At 09:57 UTC, over 1,300
Dutch prefixes were announced in this leak. For 470 routes of KPN (AS1136), the leak took
the form:
… 4134 21217 21217
21217 21217 21217 21217 13237 1136
If someone thought the
prepending of AS21217 would keep these routes from leaking out, they were
mistaken. Below is a visualization of
the propagation profile of a prefix (46.145.0.0/16) announced by Dutch carrier
KPN.

Beginning at 09:44
UTC, over 200 Swiss prefixes were announced by this leak. For 64 routes of Swisscom (AS3303), the leak
took the form:
… 4134 21217 21217
21217 21217 21217 21217 6830 3303
Below is a
visualization of the propagation profile of a prefix (46.14.128.0/17) announced
by Swisscom.

Each of these plots depicts
peaks and valleys in the spread of propagation over time. These “features” are caused by changes in how China
Telecom exported these routes to Tier-1 telecoms during the leak. Below we can
see the preceding graphics side-by-side with equivalent views from the upstream
perspective of AS4134.

Beginning at 10:10
UTC, 150 Bouygues Telecom (AS5410) prefixes were in this leak – 127 of which
were more-specifics of existing routes.

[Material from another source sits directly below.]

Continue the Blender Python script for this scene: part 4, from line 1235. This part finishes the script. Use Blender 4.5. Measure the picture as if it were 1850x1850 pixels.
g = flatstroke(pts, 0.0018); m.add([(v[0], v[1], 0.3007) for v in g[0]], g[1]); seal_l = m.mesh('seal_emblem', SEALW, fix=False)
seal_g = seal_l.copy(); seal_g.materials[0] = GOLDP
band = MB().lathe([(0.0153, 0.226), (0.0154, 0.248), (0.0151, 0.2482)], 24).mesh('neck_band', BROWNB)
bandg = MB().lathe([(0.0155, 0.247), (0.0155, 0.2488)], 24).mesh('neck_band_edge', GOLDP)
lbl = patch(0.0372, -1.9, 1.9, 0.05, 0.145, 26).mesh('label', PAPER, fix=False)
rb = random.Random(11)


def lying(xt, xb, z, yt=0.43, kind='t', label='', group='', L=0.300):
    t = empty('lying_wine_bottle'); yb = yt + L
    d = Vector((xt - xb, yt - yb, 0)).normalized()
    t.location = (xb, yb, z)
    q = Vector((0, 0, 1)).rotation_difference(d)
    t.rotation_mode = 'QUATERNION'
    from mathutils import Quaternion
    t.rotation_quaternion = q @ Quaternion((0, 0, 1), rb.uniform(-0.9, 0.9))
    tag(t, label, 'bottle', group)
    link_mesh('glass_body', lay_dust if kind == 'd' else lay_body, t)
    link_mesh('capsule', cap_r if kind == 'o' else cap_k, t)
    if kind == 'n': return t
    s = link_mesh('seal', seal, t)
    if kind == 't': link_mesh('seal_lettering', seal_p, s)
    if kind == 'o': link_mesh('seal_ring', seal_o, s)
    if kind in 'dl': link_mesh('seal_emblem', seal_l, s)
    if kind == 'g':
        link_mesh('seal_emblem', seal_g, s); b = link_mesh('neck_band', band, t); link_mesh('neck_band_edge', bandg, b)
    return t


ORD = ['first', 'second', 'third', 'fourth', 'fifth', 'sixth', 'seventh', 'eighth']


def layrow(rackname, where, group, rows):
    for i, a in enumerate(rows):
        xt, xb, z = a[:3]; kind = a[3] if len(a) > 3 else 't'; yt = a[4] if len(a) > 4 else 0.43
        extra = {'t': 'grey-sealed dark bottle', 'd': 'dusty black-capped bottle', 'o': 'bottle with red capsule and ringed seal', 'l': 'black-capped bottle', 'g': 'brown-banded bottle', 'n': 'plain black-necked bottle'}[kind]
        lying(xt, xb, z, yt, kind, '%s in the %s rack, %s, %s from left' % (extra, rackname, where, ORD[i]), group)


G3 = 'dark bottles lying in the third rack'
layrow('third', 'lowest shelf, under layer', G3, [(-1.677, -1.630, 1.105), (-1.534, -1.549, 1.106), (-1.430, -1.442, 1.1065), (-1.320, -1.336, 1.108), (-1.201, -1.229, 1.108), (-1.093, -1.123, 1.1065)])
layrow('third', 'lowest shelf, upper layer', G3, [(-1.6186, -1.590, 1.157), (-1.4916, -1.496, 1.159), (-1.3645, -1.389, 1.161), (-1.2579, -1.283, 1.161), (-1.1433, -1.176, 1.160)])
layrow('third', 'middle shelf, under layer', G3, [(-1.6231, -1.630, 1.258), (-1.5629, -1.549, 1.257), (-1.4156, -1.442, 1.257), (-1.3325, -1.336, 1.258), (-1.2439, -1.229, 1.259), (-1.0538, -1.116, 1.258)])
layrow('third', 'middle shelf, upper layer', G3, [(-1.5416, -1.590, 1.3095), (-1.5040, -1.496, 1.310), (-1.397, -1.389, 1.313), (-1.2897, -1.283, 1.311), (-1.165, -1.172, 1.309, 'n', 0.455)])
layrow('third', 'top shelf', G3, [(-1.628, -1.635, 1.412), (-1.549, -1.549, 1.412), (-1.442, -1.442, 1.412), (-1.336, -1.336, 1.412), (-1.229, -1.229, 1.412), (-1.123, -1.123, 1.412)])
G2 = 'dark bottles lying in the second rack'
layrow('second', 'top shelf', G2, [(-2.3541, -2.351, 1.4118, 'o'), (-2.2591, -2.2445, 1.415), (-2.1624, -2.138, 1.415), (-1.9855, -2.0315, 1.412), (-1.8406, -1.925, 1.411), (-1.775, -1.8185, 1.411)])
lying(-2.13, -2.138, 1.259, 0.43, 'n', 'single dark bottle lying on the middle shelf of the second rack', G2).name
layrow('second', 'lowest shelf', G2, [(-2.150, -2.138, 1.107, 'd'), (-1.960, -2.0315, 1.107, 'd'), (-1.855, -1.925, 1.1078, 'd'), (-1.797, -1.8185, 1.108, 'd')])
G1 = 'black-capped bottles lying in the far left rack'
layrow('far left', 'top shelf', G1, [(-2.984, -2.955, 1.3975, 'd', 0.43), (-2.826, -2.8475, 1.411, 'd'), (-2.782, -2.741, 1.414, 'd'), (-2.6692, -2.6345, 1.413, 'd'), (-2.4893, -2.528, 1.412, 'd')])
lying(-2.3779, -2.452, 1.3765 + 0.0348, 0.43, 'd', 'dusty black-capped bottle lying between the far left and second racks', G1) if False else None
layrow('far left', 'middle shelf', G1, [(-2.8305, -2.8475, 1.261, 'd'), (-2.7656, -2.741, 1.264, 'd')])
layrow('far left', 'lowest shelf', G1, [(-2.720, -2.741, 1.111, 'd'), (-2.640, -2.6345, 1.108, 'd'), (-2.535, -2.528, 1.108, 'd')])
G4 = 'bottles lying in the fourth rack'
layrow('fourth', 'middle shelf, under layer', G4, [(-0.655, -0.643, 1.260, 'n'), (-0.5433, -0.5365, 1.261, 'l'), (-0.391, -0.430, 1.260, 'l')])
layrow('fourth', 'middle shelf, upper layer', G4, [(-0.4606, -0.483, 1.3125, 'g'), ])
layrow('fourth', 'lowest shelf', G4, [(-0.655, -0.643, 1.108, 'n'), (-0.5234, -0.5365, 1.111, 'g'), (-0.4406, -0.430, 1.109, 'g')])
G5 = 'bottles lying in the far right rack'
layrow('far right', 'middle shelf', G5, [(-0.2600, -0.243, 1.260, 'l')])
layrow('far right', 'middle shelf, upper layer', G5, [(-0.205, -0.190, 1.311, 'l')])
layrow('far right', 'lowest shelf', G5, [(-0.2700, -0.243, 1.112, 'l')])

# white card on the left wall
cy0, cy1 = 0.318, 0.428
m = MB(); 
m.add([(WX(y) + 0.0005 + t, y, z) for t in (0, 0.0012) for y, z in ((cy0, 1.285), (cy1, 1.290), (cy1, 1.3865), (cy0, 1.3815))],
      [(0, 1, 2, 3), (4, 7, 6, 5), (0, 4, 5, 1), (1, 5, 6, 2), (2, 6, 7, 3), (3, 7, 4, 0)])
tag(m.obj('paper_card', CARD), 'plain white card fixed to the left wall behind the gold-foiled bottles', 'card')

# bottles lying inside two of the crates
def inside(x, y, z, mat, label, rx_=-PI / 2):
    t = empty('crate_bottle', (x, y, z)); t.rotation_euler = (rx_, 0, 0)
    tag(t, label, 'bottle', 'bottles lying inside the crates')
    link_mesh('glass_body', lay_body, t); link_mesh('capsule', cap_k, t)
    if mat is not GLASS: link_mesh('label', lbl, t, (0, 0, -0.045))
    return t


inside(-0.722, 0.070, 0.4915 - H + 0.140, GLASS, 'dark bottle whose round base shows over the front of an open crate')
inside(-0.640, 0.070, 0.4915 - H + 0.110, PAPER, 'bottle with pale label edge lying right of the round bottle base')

For
example, 176.171.75.0/24 is not normally in the global routing table and is a
more-specific of 176.128.0.0/10, announced by Bouygues Telecom (AS5410). These
leaked routes took the form below:
… 4134 21217 21217
21217 21217 21217 21217 25091 5410

Users of these
services began noticing problems and reporting seeing traceroutes to their
networks traversing China:
Bouygues Telecom:
KPN:
Swisscom:
Many of our traceroute
measurements were also sucked into this routing leak. The traceroute below
begins in Google in Ashburn, Virginia and is destined for Vienna, Austria, but
is detoured through China Telecom (hops 5-8) en-route to its destination.

Below is another
traceroute from an Oracle datacenter is Toronto to Numericable-SFR in France that
gets diverted through China Telecom (hops 8-10).

Conclusion
Today’s incident shows
that the internet has not yet eradicated the problem of BGP route leaks. It
also reveals that China Telecom, a major international carrier, has still implemented
neither the basic routing safeguards necessary to both prevent propagation of
routing leaks nor the processes and procedures necessary to detect and
remediate them in a timely manner when they inevitably occur. Two hours is a long time for a routing leak of
this magnitude to stay in circulation, degrading global communications.
A great place for any telecom to start improving their routing hygiene is to join the Internet Society’s Mutually Agreed Norms for Routing Security (MANRS) project.